THE PROBLEM: Using the material that follows, identify and copy each line with the string "scene".

— Start of RECORDED INFORMATION —

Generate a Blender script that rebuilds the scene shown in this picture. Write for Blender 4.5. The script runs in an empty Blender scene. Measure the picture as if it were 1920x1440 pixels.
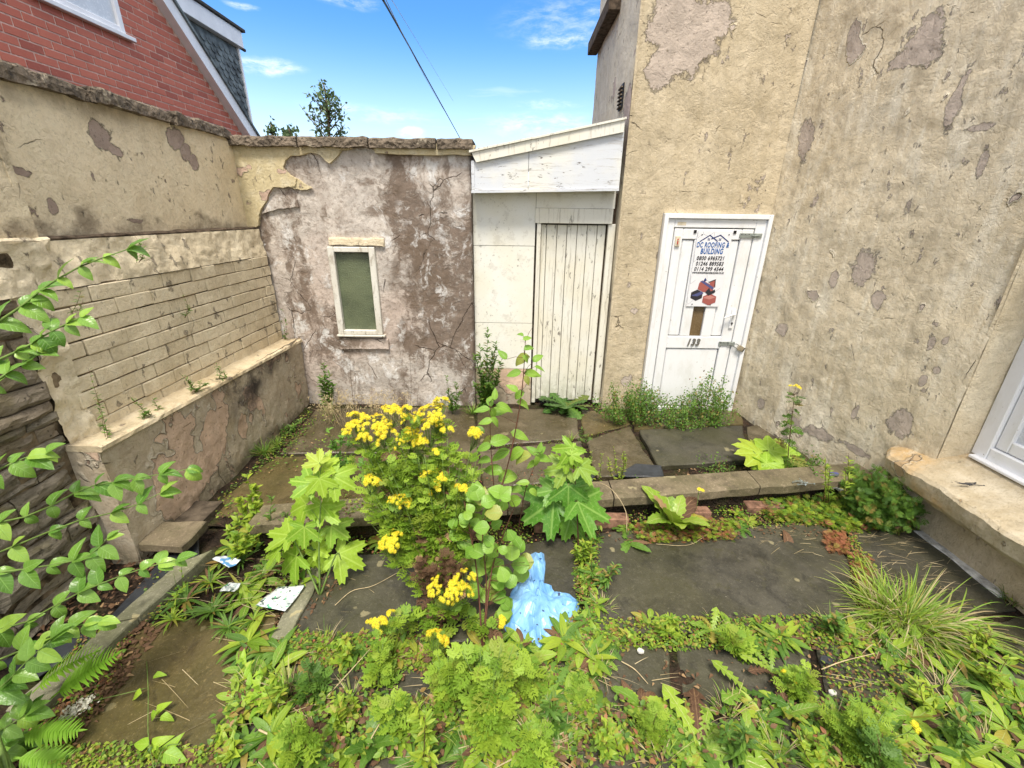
import bpy, math, random
import numpy as np
from mathutils import Vector, Matrix, Euler
random.seed(7)
RNG = np.random.RandomState(11)
scene = bpy.context.scene
col = scene.collection
# ------------------------------------------------------------------ camera
FPX = 810.0; CAMH = 2.0
PITCH = math.atan(318 / FPX); ROLL = math.radians(-.8)
_R0 = np.array([1, 0, 0.]); _D0 = np.array([0, -math.sin(PITCH), -math.cos(PITCH)])
CF = np.array([0, math.cos(PITCH), -math.sin(PITCH)])
CR = math.cos(ROLL) * _R0 + math.sin(ROLL) * _D0
CD = -math.sin(ROLL) * _R0 + math.cos(ROLL) * _D0
CC = np.array([0, 0, CAMH])
cam_data = bpy.data.cameras.new("camera")
cam = bpy.data.objects.new("camera", cam_data); col.objects.link(cam)
cam_data.sensor_width = 36; cam_data.lens = FPX / 1920 * 36
cam_data.clip_start = .02; cam_data.clip_end = 2000
M = Matrix(((CR[0], -CD[0], -CF[0], 0), (CR[1], -CD[1], -CF[1], 0), (CR[2], -CD[2], -CF[2], CAMH), (0, 0, 0, 1)))
cam.matrix_world = M
scene.camera = cam
# ------------------------------------------------------------------ light
SUN_EL = math.radians(64); SUN_AZ = math.radians(184)      # azimuth clockwise from +Y: behind the camera
world = bpy.data.worlds.new("World"); scene.world = world; world.use_nodes = True
sun_d = bpy.data.lights.new("sun", 'SUN'); sun_d.energy = 2.4; sun_d.angle = math.radians(16); sun_d.color = (1, .92, .80)
sun = bpy.data.objects.new("sun", sun_d); col.objects.link(sun)
_sd = Vector((math.sin(SUN_AZ) * math.cos(SUN_EL), math.cos(SUN_AZ) * math.cos(SUN_EL), math.sin(SUN_EL)))
sun.rotation_euler = _sd.to_track_quat('Z', 'Y').to_euler()
scene.view_settings.view_transform = 'Standard'; scene.view_settings.look = 'None'
scene.view_settings.exposure = 1.18; scene.view_settings.gamma = 1; scene.view_settings.use_curve_mapping = False
SKY_STRENGTH = .105

def ray(x, y): return CF + CR * (x - 960) / FPX + CD * (y - 720) / FPX
def hitp(x, y, n, d):
    v = ray(x, y); n = np.array(n, float); return CC + v * ((d - CC @ n) / (v @ n))
def gz(x, y, z=0.): return hitp(x, y, (0, 0, 1), z)
def gy(x, y, Y): return hitp(x, y, (0, 1, 0), Y)
def gx(x, y, X): return hitp(x, y, (1, 0, 0), X)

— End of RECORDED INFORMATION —

SOLVED PROBLEM:
Generate a Blender script that rebuilds the scene shown in this picture. Write for Blender 4.5. The script runs in an empty Blender scene. Measure the picture as if it were 1920x1440 pixels.
scene = bpy.context.scene
col = scene.collection
scene.camera = cam
world = bpy.data.worlds.new("World"); scene.world = world; world.use_nodes = True
scene.view_settings.view_transform = 'Standard'; scene.view_settings.look = 'None'
scene.view_settings.exposure = 1.18; scene.view_settings.gamma = 1; scene.view_settings.use_curve_mapping = False